The places in Kentucky that are hurting the most and falling behind fastest voted last week to keep things the same.

Surveying the post-election landscape, Republican Sen. Mitch McConnell, who lost Lexington and Louisville, observed that Kentucky's two largest cities have grown increasingly liberal.

But maybe it's Republicans who have changed more than Lexington and Louisville.

The party of Lincoln, Teddy Roosevelt, Eisenhower and John Sherman Cooper has become the party of Cheney, Rove, Palin and McConnell.

When McConnell made his first Senate run 24 years ago, Republicans had to carry Lexington and Louisville to win statewide.

Now Republicans win because of support in rural and small-town Kentucky, including formerly Democratic strongholds in the east and west.
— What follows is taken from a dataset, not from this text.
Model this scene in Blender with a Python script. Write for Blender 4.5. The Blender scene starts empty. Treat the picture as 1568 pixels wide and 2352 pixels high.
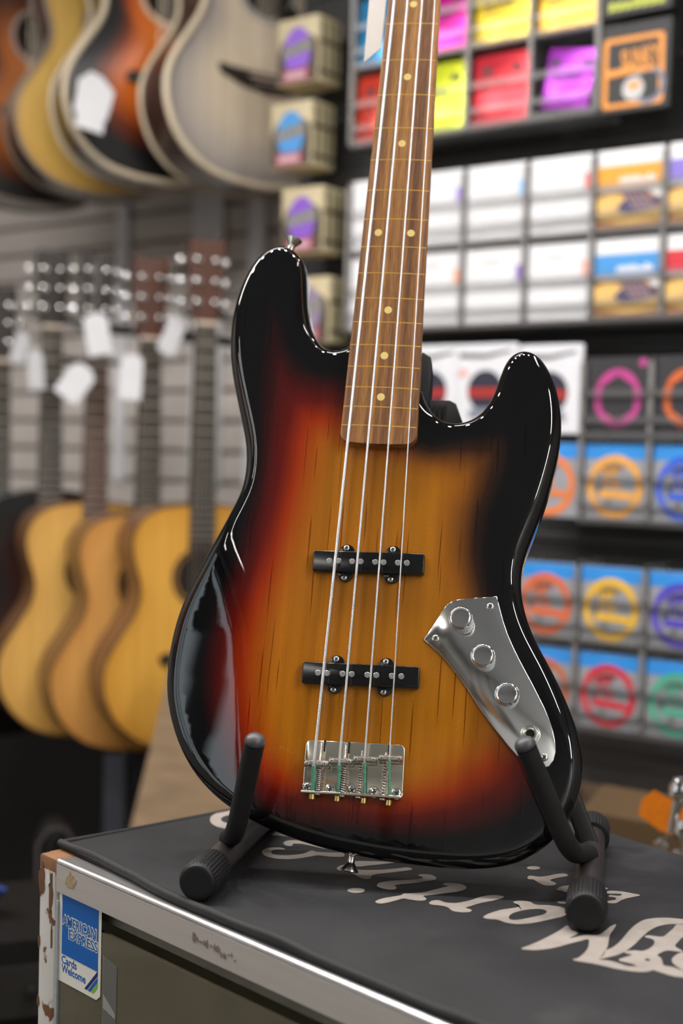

The Republican ticket of John McCain and Sarah Palin thumped the winning Democratic team of Barack Obama and Joe Biden, putting Kentucky well outside the national mainstream. But, looking deeper, reporters Ryan Alessi and Linda J. Johnson found that in the 10 most populous Kentucky counties, Obama outperformed John Kerry, the Democratic nominee in 2004.

Urban and suburban areas, the places with the most educated voters and most diverse populations and economies, were more likely to vote Democratic this year, even in solidly Republican Northern Kentucky.

There may be no typical election, but this one was especially unusual — the first black presidential candidate topped the Democratic ticket, dissatisfaction with the current Republican administration reached historic highs and McConnell's challenger, Democrat Bruce Lunsford, was weighed down by insurmountable baggage. So it's risky to draw too many conclusions.

Still, Republicans have to worry about the future of a party whose base is narrowing to white rural voters.

And Kentuckians have to worry about the future of a state whose voters are so opposed to change.